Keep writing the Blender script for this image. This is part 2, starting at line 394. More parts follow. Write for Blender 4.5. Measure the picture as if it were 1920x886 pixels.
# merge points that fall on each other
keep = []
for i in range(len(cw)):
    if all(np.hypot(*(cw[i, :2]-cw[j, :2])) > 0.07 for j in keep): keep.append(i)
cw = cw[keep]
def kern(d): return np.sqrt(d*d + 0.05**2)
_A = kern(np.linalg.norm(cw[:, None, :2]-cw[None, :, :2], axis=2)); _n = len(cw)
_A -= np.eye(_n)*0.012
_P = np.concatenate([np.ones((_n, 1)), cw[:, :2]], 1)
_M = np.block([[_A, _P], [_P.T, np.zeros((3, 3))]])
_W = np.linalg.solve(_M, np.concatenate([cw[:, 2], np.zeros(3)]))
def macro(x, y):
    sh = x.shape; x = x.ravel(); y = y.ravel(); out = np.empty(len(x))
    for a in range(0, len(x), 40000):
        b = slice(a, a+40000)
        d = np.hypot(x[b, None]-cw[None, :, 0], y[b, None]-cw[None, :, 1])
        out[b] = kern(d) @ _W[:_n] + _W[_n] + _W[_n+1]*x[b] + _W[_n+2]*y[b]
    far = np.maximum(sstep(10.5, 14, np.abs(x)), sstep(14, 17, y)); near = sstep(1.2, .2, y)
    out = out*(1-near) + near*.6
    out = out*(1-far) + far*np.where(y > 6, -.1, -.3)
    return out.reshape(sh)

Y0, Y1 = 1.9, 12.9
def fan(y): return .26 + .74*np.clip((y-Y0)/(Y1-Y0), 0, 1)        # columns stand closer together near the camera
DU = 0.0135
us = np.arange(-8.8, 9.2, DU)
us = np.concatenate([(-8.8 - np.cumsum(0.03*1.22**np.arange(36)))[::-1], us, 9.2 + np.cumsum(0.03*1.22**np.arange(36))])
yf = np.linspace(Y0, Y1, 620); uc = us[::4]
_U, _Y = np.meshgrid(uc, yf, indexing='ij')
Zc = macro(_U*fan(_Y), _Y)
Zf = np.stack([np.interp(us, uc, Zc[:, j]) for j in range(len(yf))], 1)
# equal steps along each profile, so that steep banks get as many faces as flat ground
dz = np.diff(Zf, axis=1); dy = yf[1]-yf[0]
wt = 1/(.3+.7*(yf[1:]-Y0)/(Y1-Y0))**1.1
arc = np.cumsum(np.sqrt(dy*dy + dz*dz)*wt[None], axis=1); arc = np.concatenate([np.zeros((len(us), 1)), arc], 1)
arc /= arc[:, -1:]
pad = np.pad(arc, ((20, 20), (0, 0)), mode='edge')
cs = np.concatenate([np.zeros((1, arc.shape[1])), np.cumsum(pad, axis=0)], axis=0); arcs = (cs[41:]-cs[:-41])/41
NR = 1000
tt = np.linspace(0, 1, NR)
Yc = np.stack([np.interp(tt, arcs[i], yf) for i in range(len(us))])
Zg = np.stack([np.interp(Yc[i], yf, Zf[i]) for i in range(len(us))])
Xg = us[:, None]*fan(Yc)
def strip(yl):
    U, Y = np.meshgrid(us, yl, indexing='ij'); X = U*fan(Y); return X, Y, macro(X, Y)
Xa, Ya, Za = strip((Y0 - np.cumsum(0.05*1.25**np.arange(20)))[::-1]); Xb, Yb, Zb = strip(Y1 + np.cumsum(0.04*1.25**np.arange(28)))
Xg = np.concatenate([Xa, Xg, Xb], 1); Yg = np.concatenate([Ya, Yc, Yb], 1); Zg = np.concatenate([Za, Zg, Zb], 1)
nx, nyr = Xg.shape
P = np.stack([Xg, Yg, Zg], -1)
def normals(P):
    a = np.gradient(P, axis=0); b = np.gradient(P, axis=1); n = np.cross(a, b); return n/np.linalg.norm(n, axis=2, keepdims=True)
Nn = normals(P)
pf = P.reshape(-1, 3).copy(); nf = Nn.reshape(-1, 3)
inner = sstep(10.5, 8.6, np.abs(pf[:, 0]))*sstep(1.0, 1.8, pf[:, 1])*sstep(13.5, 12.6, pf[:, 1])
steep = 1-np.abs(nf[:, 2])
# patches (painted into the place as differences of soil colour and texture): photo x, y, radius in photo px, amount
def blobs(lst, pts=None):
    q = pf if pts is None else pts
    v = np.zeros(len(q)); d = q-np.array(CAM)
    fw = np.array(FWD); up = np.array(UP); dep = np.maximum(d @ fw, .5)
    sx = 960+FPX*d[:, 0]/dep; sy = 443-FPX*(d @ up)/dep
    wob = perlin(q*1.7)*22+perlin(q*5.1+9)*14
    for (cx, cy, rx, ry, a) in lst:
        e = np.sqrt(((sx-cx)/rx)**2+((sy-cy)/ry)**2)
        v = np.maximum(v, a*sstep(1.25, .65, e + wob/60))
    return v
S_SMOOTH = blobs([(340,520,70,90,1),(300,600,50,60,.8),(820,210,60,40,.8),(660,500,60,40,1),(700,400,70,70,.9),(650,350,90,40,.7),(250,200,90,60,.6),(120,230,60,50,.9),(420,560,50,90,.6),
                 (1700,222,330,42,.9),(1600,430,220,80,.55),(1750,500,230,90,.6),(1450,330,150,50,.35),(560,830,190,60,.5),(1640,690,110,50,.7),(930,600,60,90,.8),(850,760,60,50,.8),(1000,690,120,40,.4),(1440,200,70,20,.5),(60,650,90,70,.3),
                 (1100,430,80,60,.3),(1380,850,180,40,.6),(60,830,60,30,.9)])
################
SHORT PROBLEM
Return the lines above exactly, keeping every word.

EXERCISE ANSWER
Keep writing the Blender script for this image. This is part 2, starting at line 394. More parts follow. Write for Blender 4.5. Measure the picture as if it were 1920x886 pixels.
# merge points that fall on each other
keep = []
for i in range(len(cw)):
    if all(np.hypot(*(cw[i, :2]-cw[j, :2])) > 0.07 for j in keep): keep.append(i)
cw = cw[keep]
def kern(d): return np.sqrt(d*d + 0.05**2)
_A = kern(np.linalg.norm(cw[:, None, :2]-cw[None, :, :2], axis=2)); _n = len(cw)
_A -= np.eye(_n)*0.012
_P = np.concatenate([np.ones((_n, 1)), cw[:, :2]], 1)
_M = np.block([[_A, _P], [_P.T, np.zeros((3, 3))]])
_W = np.linalg.solve(_M, np.concatenate([cw[:, 2], np.zeros(3)]))
def macro(x, y):
    sh = x.shape; x = x.ravel(); y = y.ravel(); out = np.empty(len(x))
    for a in range(0, len(x), 40000):
        b = slice(a, a+40000)
        d = np.hypot(x[b, None]-cw[None, :, 0], y[b, None]-cw[None, :, 1])
        out[b] = kern(d) @ _W[:_n] + _W[_n] + _W[_n+1]*x[b] + _W[_n+2]*y[b]
    far = np.maximum(sstep(10.5, 14, np.abs(x)), sstep(14, 17, y)); near = sstep(1.2, .2, y)
    out = out*(1-near) + near*.6
    out = out*(1-far) + far*np.where(y > 6, -.1, -.3)
    return out.reshape(sh)

Y0, Y1 = 1.9, 12.9
def fan(y): return .26 + .74*np.clip((y-Y0)/(Y1-Y0), 0, 1)        # columns stand closer together near the camera
DU = 0.0135
us = np.arange(-8.8, 9.2, DU)
us = np.concatenate([(-8.8 - np.cumsum(0.03*1.22**np.arange(36)))[::-1], us, 9.2 + np.cumsum(0.03*1.22**np.arange(36))])
yf = np.linspace(Y0, Y1, 620); uc = us[::4]
_U, _Y = np.meshgrid(uc, yf, indexing='ij')
Zc = macro(_U*fan(_Y), _Y)
Zf = np.stack([np.interp(us, uc, Zc[:, j]) for j in range(len(yf))], 1)
# equal steps along each profile, so that steep banks get as many faces as flat ground
dz = np.diff(Zf, axis=1); dy = yf[1]-yf[0]
wt = 1/(.3+.7*(yf[1:]-Y0)/(Y1-Y0))**1.1
arc = np.cumsum(np.sqrt(dy*dy + dz*dz)*wt[None], axis=1); arc = np.concatenate([np.zeros((len(us), 1)), arc], 1)
arc /= arc[:, -1:]
pad = np.pad(arc, ((20, 20), (0, 0)), mode='edge')
cs = np.concatenate([np.zeros((1, arc.shape[1])), np.cumsum(pad, axis=0)], axis=0); arcs = (cs[41:]-cs[:-41])/41
NR = 1000
tt = np.linspace(0, 1, NR)
Yc = np.stack([np.interp(tt, arcs[i], yf) for i in range(len(us))])
Zg = np.stack([np.interp(Yc[i], yf, Zf[i]) for i in range(len(us))])
Xg = us[:, None]*fan(Yc)
def strip(yl):
    U, Y = np.meshgrid(us, yl, indexing='ij'); X = U*fan(Y); return X, Y, macro(X, Y)
Xa, Ya, Za = strip((Y0 - np.cumsum(0.05*1.25**np.arange(20)))[::-1]); Xb, Yb, Zb = strip(Y1 + np.cumsum(0.04*1.25**np.arange(28)))
Xg = np.concatenate([Xa, Xg, Xb], 1); Yg = np.concatenate([Ya, Yc, Yb], 1); Zg = np.concatenate([Za, Zg, Zb], 1)
nx, nyr = Xg.shape
P = np.stack([Xg, Yg, Zg], -1)
def normals(P):
    a = np.gradient(P, axis=0); b = np.gradient(P, axis=1); n = np.cross(a, b); return n/np.linalg.norm(n, axis=2, keepdims=True)
Nn = normals(P)
pf = P.reshape(-1, 3).copy(); nf = Nn.reshape(-1, 3)
inner = sstep(10.5, 8.6, np.abs(pf[:, 0]))*sstep(1.0, 1.8, pf[:, 1])*sstep(13.5, 12.6, pf[:, 1])
steep = 1-np.abs(nf[:, 2])
# patches (painted into the place as differences of soil colour and texture): photo x, y, radius in photo px, amount
def blobs(lst, pts=None):
    q = pf if pts is None else pts
    v = np.zeros(len(q)); d = q-np.array(CAM)
    fw = np.array(FWD); up = np.array(UP); dep = np.maximum(d @ fw, .5)
    sx = 960+FPX*d[:, 0]/dep; sy = 443-FPX*(d @ up)/dep
    wob = perlin(q*1.7)*22+perlin(q*5.1+9)*14
    for (cx, cy, rx, ry, a) in lst:
        e = np.sqrt(((sx-cx)/rx)**2+((sy-cy)/ry)**2)
        v = np.maximum(v, a*sstep(1.25, .65, e + wob/60))
    return v
S_SMOOTH = blobs([(340,520,70,90,1),(300,600,50,60,.8),(820,210,60,40,.8),(660,500,60,40,1),(700,400,70,70,.9),(650,350,90,40,.7),(250,200,90,60,.6),(120,230,60,50,.9),(420,560,50,90,.6),
                 (1700,222,330,42,.9),(1600,430,220,80,.55),(1750,500,230,90,.6),(1450,330,150,50,.35),(560,830,190,60,.5),(1640,690,110,50,.7),(930,600,60,90,.8),(850,760,60,50,.8),(1000,690,120,40,.4),(1440,200,70,20,.5),(60,650,90,70,.3),
                 (1100,430,80,60,.3),(1380,850,180,40,.6),(60,830,60,30,.9)])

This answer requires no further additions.